PROBLEM TO SOLVE: Both boundary lines count: repeat, exactly and alone, the lines from the one containing "What Blender Python" to the one containing "return (g[i0, j0]", with pictures left out.

**** PROVIDED DATA

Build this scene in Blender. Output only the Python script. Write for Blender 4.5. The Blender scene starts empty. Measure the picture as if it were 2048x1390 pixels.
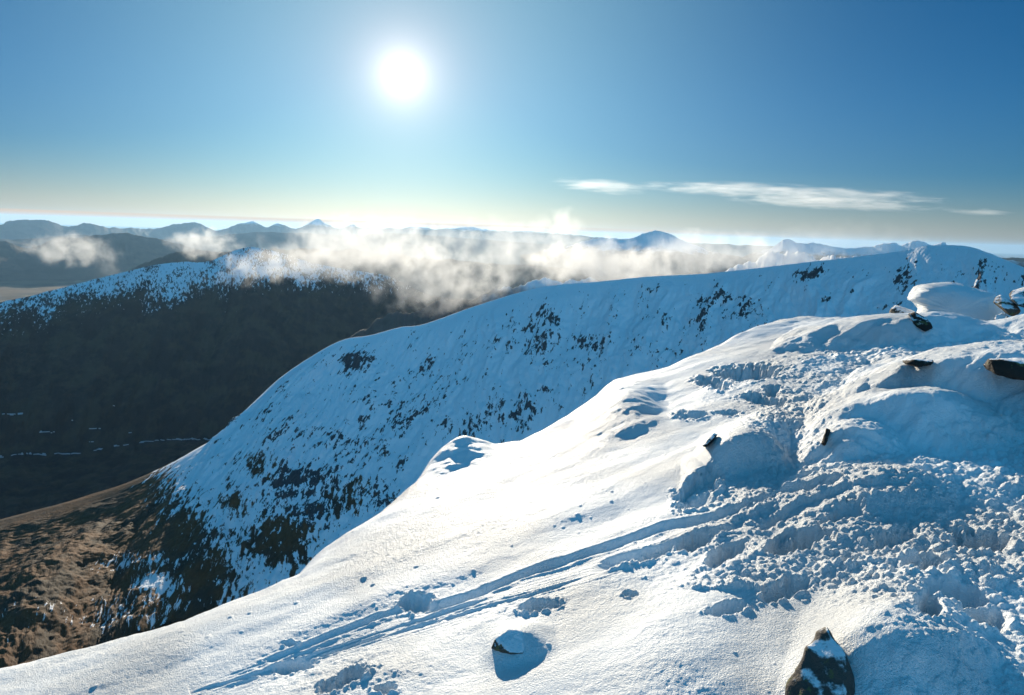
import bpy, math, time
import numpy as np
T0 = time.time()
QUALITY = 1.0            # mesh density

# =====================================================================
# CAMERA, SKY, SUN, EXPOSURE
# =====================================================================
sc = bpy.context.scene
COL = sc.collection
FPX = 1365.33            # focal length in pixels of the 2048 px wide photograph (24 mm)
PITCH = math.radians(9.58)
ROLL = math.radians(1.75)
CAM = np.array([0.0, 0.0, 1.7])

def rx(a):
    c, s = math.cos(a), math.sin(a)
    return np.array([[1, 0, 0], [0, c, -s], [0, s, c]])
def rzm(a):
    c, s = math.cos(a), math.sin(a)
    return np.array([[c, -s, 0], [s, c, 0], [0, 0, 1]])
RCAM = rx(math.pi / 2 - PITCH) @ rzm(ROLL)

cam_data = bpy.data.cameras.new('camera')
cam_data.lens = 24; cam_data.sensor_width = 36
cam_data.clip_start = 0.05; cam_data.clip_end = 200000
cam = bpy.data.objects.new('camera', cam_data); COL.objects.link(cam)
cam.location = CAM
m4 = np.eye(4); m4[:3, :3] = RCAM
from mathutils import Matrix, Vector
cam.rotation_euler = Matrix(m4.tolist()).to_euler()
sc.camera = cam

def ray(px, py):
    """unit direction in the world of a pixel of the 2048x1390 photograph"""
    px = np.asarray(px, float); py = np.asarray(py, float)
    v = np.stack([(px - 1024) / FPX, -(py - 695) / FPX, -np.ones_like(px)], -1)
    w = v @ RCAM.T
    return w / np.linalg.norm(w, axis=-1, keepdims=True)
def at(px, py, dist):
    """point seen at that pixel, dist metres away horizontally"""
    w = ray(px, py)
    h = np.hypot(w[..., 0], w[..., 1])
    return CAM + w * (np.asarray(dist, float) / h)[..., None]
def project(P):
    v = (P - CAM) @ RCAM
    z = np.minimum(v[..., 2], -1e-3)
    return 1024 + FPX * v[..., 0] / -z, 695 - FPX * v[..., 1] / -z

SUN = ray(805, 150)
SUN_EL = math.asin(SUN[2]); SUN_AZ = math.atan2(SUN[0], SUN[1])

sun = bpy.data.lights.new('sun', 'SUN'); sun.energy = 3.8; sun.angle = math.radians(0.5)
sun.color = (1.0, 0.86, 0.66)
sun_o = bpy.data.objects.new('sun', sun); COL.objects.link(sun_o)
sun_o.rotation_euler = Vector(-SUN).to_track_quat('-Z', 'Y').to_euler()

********
**** PROVIDED DATA

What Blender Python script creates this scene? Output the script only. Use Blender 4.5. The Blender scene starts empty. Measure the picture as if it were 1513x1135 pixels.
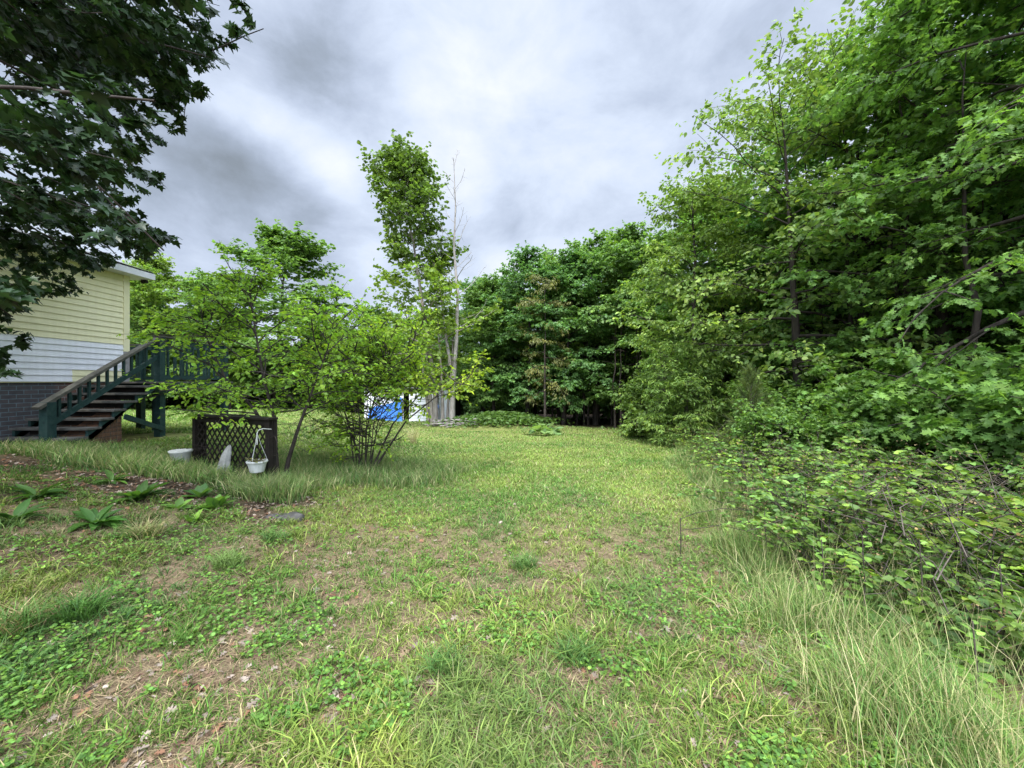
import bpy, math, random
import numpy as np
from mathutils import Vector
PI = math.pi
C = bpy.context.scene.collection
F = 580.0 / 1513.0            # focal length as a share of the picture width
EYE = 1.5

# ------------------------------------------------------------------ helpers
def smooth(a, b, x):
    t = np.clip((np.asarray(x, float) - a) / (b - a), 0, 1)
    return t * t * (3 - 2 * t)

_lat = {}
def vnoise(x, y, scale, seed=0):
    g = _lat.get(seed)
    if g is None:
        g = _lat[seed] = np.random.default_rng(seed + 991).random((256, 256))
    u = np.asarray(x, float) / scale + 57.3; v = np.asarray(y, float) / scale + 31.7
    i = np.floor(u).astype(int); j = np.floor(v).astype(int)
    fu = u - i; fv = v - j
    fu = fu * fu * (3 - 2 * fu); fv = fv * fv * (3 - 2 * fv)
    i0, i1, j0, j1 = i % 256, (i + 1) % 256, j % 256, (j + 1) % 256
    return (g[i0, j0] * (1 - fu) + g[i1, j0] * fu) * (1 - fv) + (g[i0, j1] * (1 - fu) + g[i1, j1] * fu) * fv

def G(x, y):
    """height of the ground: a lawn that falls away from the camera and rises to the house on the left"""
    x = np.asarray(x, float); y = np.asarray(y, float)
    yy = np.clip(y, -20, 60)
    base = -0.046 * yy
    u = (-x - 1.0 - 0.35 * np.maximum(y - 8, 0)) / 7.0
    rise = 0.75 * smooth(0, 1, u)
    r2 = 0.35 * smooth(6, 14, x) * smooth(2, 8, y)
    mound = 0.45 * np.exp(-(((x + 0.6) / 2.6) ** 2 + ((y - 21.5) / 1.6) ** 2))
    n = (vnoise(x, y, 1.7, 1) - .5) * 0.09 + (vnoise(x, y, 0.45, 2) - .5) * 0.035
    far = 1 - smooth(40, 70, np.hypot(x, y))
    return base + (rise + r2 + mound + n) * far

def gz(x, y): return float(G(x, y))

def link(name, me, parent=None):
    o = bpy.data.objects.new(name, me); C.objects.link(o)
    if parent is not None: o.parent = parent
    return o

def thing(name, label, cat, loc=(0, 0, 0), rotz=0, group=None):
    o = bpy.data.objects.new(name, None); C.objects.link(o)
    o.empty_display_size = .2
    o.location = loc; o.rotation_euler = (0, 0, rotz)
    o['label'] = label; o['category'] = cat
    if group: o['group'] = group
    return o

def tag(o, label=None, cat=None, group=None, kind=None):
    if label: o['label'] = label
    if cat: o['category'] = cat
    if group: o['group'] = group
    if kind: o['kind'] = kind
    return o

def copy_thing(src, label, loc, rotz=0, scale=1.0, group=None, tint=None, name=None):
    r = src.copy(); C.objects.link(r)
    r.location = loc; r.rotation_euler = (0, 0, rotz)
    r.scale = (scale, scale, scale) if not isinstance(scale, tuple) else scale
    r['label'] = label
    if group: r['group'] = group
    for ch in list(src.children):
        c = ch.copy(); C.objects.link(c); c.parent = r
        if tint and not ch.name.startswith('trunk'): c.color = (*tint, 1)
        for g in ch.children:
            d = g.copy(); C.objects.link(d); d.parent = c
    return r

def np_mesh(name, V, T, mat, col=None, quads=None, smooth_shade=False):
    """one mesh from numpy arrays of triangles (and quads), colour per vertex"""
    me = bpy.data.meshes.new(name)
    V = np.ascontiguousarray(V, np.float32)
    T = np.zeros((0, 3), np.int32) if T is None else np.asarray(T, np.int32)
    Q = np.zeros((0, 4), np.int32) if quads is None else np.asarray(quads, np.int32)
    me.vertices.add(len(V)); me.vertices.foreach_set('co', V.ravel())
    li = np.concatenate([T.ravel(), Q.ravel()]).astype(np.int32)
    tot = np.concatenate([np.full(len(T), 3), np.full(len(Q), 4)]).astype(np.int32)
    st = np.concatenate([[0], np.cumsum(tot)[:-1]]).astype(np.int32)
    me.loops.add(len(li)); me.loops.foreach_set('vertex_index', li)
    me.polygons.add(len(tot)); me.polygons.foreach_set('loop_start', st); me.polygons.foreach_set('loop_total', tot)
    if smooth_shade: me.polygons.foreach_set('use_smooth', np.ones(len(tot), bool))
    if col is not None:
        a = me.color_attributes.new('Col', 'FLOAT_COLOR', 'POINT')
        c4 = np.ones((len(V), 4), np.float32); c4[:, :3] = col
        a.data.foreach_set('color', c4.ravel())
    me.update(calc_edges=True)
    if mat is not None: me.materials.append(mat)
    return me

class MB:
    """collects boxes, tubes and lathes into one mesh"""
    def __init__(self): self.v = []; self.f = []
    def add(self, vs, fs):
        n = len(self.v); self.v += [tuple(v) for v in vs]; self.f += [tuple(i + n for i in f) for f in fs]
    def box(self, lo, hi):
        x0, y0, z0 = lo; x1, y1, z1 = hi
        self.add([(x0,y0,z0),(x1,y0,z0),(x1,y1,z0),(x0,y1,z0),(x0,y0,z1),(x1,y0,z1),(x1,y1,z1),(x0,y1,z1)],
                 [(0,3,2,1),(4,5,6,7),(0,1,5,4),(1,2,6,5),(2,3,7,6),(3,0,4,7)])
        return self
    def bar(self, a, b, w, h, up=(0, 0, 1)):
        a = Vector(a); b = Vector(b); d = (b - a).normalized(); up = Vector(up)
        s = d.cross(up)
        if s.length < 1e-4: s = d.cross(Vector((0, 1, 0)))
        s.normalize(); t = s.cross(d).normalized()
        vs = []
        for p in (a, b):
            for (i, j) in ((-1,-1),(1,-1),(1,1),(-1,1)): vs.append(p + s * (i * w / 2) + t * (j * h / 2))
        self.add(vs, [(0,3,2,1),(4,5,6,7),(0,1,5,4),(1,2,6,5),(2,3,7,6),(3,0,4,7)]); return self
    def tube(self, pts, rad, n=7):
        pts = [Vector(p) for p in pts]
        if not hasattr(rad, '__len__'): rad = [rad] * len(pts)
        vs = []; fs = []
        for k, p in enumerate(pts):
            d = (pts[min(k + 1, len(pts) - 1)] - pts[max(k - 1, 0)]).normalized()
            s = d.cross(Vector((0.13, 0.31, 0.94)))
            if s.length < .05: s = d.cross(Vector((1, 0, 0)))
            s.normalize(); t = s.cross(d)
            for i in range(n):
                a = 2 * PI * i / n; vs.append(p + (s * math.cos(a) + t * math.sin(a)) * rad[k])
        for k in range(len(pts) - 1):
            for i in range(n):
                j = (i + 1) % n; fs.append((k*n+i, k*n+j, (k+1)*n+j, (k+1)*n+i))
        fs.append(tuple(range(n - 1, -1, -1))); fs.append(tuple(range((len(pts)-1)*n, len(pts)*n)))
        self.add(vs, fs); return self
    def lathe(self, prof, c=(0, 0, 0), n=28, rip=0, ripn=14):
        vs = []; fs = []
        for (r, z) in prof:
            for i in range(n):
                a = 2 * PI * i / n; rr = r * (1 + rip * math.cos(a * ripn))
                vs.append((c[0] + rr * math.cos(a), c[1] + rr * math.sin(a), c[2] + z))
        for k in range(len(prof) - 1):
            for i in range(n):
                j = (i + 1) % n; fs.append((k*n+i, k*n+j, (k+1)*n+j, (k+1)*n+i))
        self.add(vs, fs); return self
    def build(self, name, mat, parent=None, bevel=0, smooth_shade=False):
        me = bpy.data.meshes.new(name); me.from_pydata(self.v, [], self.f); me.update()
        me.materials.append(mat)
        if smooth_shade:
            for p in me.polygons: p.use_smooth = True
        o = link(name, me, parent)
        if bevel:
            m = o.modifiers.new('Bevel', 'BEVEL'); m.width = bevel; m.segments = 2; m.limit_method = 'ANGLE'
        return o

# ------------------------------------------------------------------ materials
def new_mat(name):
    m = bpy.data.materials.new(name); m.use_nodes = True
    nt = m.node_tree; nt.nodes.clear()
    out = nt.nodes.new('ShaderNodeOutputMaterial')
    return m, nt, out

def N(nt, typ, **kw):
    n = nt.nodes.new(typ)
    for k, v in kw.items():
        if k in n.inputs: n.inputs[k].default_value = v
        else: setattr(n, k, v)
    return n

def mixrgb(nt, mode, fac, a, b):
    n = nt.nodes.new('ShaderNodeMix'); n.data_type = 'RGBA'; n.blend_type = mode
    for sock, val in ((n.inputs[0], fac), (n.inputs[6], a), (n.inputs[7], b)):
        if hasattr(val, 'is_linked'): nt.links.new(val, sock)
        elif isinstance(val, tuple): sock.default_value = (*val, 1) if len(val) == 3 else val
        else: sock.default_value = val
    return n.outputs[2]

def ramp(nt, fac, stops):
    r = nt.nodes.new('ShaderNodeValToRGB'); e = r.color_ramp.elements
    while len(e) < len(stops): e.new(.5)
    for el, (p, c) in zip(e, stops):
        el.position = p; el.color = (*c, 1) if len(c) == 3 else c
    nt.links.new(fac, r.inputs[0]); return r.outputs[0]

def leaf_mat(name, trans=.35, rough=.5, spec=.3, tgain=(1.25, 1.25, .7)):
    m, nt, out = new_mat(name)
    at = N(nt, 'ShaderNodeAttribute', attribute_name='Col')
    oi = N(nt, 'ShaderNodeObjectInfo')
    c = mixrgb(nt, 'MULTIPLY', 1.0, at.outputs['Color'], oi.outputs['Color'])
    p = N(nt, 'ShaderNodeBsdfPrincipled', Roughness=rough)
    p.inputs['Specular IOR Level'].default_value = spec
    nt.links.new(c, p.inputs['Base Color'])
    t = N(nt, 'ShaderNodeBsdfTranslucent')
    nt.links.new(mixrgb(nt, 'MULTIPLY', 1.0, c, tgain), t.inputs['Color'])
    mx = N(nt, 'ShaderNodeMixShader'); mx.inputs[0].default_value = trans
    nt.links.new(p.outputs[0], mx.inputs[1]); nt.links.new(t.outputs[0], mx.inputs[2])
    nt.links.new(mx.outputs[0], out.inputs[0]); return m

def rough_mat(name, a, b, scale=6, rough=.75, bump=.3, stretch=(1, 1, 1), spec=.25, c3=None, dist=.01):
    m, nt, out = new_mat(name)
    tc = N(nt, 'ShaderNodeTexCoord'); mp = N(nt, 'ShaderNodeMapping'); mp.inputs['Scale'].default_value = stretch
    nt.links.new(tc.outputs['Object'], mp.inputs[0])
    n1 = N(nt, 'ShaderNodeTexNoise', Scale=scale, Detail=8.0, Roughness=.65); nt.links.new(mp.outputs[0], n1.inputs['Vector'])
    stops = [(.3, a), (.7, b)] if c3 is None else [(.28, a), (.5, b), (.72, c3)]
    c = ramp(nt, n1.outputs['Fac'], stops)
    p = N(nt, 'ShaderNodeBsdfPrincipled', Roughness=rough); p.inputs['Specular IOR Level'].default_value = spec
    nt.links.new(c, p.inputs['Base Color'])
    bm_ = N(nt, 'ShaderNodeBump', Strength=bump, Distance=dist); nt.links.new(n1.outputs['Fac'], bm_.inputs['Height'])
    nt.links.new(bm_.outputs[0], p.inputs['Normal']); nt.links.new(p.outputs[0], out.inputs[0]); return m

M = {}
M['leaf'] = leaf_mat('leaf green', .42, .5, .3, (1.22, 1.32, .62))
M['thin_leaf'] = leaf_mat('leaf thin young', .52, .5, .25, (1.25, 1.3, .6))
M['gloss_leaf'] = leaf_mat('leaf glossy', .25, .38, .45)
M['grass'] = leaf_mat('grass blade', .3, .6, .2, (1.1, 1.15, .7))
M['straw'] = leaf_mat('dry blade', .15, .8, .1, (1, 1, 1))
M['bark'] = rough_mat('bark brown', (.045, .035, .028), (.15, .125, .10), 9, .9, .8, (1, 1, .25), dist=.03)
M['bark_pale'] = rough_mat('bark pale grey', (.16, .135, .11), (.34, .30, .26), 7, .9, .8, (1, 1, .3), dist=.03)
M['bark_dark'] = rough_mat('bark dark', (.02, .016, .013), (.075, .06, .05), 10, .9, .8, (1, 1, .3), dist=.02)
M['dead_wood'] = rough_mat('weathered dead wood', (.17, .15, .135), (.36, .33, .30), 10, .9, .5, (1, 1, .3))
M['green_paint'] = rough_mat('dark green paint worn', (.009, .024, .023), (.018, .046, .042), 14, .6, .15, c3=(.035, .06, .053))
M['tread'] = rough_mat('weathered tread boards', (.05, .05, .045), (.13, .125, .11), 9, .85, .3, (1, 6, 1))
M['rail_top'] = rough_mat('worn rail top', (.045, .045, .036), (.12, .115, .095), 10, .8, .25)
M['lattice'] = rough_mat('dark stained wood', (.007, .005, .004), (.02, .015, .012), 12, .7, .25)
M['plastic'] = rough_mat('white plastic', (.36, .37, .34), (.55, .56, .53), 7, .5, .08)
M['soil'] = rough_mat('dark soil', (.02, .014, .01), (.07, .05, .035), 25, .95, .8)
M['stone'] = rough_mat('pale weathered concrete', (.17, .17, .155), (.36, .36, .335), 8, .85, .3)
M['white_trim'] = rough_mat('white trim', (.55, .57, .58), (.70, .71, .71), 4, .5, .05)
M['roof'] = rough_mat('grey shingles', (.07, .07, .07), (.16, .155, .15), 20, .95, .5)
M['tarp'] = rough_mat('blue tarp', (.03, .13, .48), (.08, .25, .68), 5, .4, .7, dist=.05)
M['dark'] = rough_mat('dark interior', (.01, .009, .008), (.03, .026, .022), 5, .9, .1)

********

SOLUTION TO THIS TASK:
What Blender Python script creates this scene? Output the script only. Use Blender 4.5. The Blender scene starts empty. Measure the picture as if it were 1513x1135 pixels.
import bpy, math, random
import numpy as np
from mathutils import Vector
PI = math.pi
C = bpy.context.scene.collection
F = 580.0 / 1513.0            # focal length as a share of the picture width
EYE = 1.5

# ------------------------------------------------------------------ helpers
def smooth(a, b, x):
    t = np.clip((np.asarray(x, float) - a) / (b - a), 0, 1)
    return t * t * (3 - 2 * t)

_lat = {}
def vnoise(x, y, scale, seed=0):
    g = _lat.get(seed)
    if g is None:
        g = _lat[seed] = np.random.default_rng(seed + 991).random((256, 256))
    u = np.asarray(x, float) / scale + 57.3; v = np.asarray(y, float) / scale + 31.7
    i = np.floor(u).astype(int); j = np.floor(v).astype(int)
    fu = u - i; fv = v - j
    fu = fu * fu * (3 - 2 * fu); fv = fv * fv * (3 - 2 * fv)
    i0, i1, j0, j1 = i % 256, (i + 1) % 256, j % 256, (j + 1) % 256
    return (g[i0, j0] * (1 - fu) + g[i1, j0] * fu) * (1 - fv) + (g[i0, j1] * (1 - fu) + g[i1, j1] * fu) * fv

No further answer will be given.